C. Conclusions du comité
C. Conclusions du comité - 244. Le comité observe que les organisations plaignantes expriment des objections concernant deux décisions («ordonnances») du tribunal supérieur de justice de la province de Córdoba qui visent à interdire l’organisation dans les dépendances de l’administration judiciaire d’assemblées, de réunions ou de manifestations collectives et recommandent aux agents de cette administration de s’abstenir de s’absenter de leur lieu de travail pour assister à des réunions syndicales lorsqu’elles sont convoquées pendant les heures de service.
- 245. A cet égard, le comité note que, selon le gouvernement: 1) l’interdiction a été imposée et fixée dans le règlement en 1996 à l’issue d’une réunion syndicale au cours de laquelle un groupe de participants s’est livré à des abus et, en particulier, a organisé une marche bruyante à travers les locaux accompagnée d’agressions verbales et personnelles contre des membres du tribunal supérieur de justice et en frappant des coups contre les portes des bureaux; 2) le service de la justice suppose que le personnel judiciaire soit présent sur son lieu de travail pendant les heures d’ouverture au public; 3) le droit des travailleurs de l’administration judiciaire de se réunir en assemblée est certes reconnu, mais cela n’entraîne pas le droit de s’absenter de son lieu de travail pendant les heures de service; 4) la limitation du droit de réunion sur le lieu de travail et pendant les heures d’ouverture au public n’a pas été établie pour entraver l’action collective mais pour garantir la continuité et le fonctionnement du service judiciaire.

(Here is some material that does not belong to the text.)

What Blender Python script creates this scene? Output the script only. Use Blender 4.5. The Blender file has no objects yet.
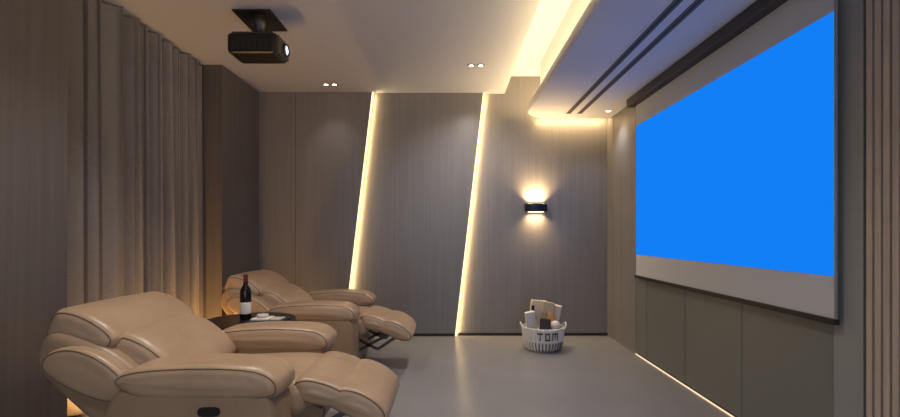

- 246. Le comité rappelle que le droit de réunion est un élément essentiel pour que les organisations syndicales puissent mener à bien leurs activités et qu’il appartient aux employeurs et aux organisations de travailleurs de fixer d’un commun accord les modalités d’exercice de ce droit. Le comité rappelle en outre que la convention (nº 151) sur les relations de travail dans la fonction publique, 1978 – ratifiée par l’Argentine –, prévoit à l’article 6 que des facilités doivent être accordées aux représentants des organisations d’agents publics reconnues, de manière à leur permettre de remplir rapidement et efficacement leurs fonctions aussi bien pendant leurs heures de travail qu’en dehors de celles-ci et que l’octroi de telles facilités ne doit pas entraver le fonctionnement efficace de l’administration ou du service intéressé. Dans ces conditions, le comité demande au gouvernement d’inviter les parties à négocier afin d’aboutir à un accord sur les modalités d’exercice du droit de réunion, y compris le lieu desdites réunions, ainsi que sur l’octroi des facilités prévues à l’article 6 de la convention no 151.
Recommandation du comité
Recommandation du comité- 247. Au vu des conclusions qui précèdent, le comité invite le Conseil d’administration à approuver les recommandations suivantes:
- a) Le comité rappelle que le droit de réunion est un élément essentiel pour que les organisations syndicales puissent mener à bien leurs activités et qu’il appartient aux employeurs et aux organisations de travailleurs de fixer d’un commun accord les modalités d’exercice de ce droit.
- b) Le comité rappelle en outre que la convention (no 151) sur les relations de travail dans la fonction publique, 1978 – ratifiée par l’Argentine –, prévoit à l’article 6 que des facilités doivent être accordées aux représentants des organisations d’agents publics reconnues, de manière à leur permettre de remplir rapidement et efficacement leurs fonctions aussi bien pendant leurs heures de travail qu’en dehors de celles-ci et que l’octroi de telles facilités ne doit pas entraver le fonctionnement efficace de l’administration ou du service intéressé.
- c) Dans ces conditions, le comité demande au gouvernement d’inviter les parties à négocier afin d’aboutir à un accord sur les modalités d’exercice du droit de réunion, y compris le lieu desdites réunions, ainsi que sur l’octroi des facilités prévues à l’article 6 de la convention no 151.